Other marketing tactics could include advertising in local magazines aimed at parents, setting up tables at baby stores or even trying to strike up conversations at local parks with the mothers who are pushing the $750 strollers.

Once a financial professional is talking to a new or expectant mother, speed and efficiency are vital, experts say.

“I can tell you for certain that pregnant moms and new moms want an insurance agent or financial planner to come to them with a plan that doesn’t require them to make a lot of decisions,” Sember says.

Although getting new moms to think about wills and guardianship may be difficult, that may be key to the planning process, Olson says.

Too often, mothers don’t plan at all “because they don’t like to think about what would happen to the children if they died,” Olson says.

Some other recommendations:

–Take a positive, conversational, educational approach. “Scare tactics don’t work well,” Nolin says.

–Avoid intentionally or unintentionally making clients feel guilty. Instead of showing mothers how far they are from meeting their financial goals, “make them feel there’s something they can do,” Nolin says.

–Know how underwriters at different carriers view pregnancy. Life insurance carriers affiliated with Ameriprise will approve life insurance coverage for women with uncomplicated pregnancy throughout the pregnancy, Kelly says.

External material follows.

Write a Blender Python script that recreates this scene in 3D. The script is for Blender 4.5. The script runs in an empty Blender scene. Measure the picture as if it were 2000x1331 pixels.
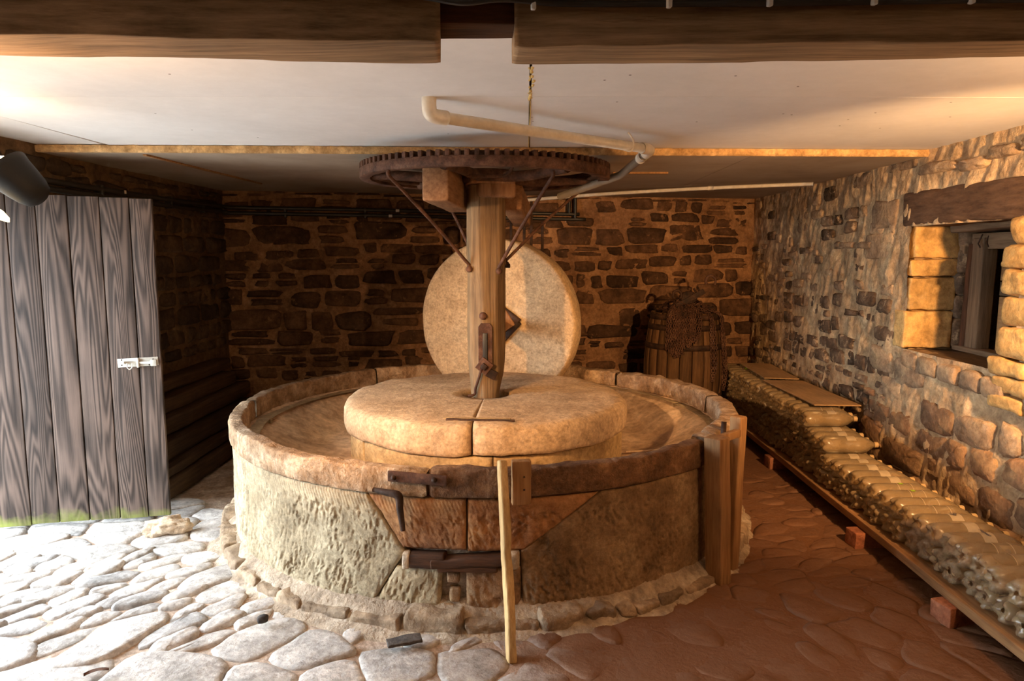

But many disability insurance underwriters are leery of pregnancy, especially during the third trimester, and many life insurers also avoid issuing coverage during the third trimester, according to Michelle Mast, an advisor in the Richmond, Va., office of AXA Advisors L.L.C.

Shortly after women have given birth, some may have a difficult time losing enough weight quickly enough to qualify for their pre-pregnancy underwriting class, Mast says.

Thinking about insurance after becoming pregnant “emotionally may be natural but financially may be too late,” Mast says.

–Talk to the grandparents. For advisors who work with older clients, one easy way to help young parents may be to ask regular clients whether they want to provide life insurance for adult children who have become parents, Kelly says.